======== Information provided ========

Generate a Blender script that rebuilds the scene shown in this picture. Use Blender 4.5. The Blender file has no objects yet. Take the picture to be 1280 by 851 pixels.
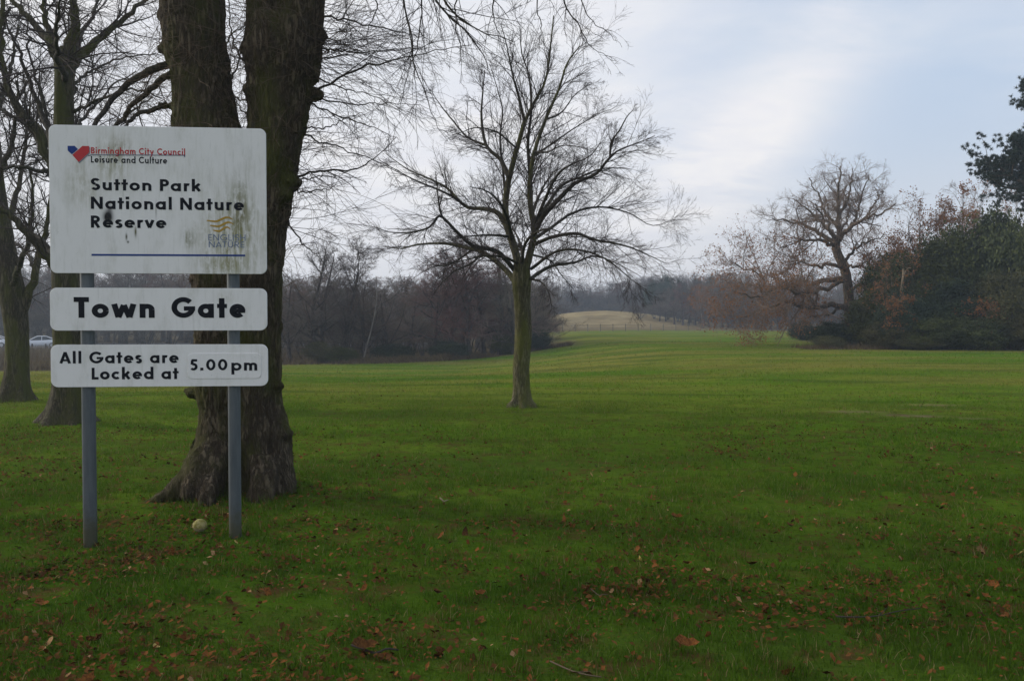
import bpy, bmesh, math, random
import numpy as np
from mathutils import Vector, Matrix

scene = bpy.context.scene
COL = scene.collection
R = math.radians

# ------------------------------------------------------------------ camera
W, H, F = 1280.0, 851.0, 995.0
CAM_Z = 1.6
PITCH = math.atan((H / 2 - 402.0) / F)          # camera looks slightly down
cam_d = bpy.data.cameras.new('camera')
cam = bpy.data.objects.new('camera', cam_d)
COL.objects.link(cam)
cam.location = (0, 0, CAM_Z)
cam.rotation_euler = (math.pi / 2 - PITCH, 0, 0)
cam_d.sensor_width = 36.0
cam_d.lens = F / W * 36.0
cam_d.clip_start = 0.05
cam_d.clip_end = 3000
scene.camera = cam


def ray(px, py):
    a = (px - W / 2) / F
    b = (H / 2 - py) / F
    c, s = math.cos(PITCH), math.sin(PITCH)
    return np.array((a, c + b * s, -s + b * c))


def at(px, py, Y):
    d = ray(px, py)
    return np.array((0, 0, CAM_Z)) + d * (Y / d[1])


# ------------------------------------------------------------------ sky, sun, exposure
SUN_EL, SUN_AZ = 23.0, -72.0                     # azimuth from +Y, negative is to the left
scene.view_settings.view_transform = 'Standard'
scene.view_settings.look = 'None'
scene.view_settings.exposure = 0.0
scene.view_settings.gamma = 1.0

world = bpy.data.worlds.new("World")
scene.world = world
world.use_nodes = True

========

_Aim_. Starting at the top of the listing above, reproduce each line up to and including the one with "R = math.radians"; omit the pictures.

_Solution for this task_.
Generate a Blender script that rebuilds the scene shown in this picture. Use Blender 4.5. The Blender file has no objects yet. Take the picture to be 1280 by 851 pixels.
import bpy, bmesh, math, random
import numpy as np
from mathutils import Vector, Matrix

scene = bpy.context.scene
COL = scene.collection
R = math.radians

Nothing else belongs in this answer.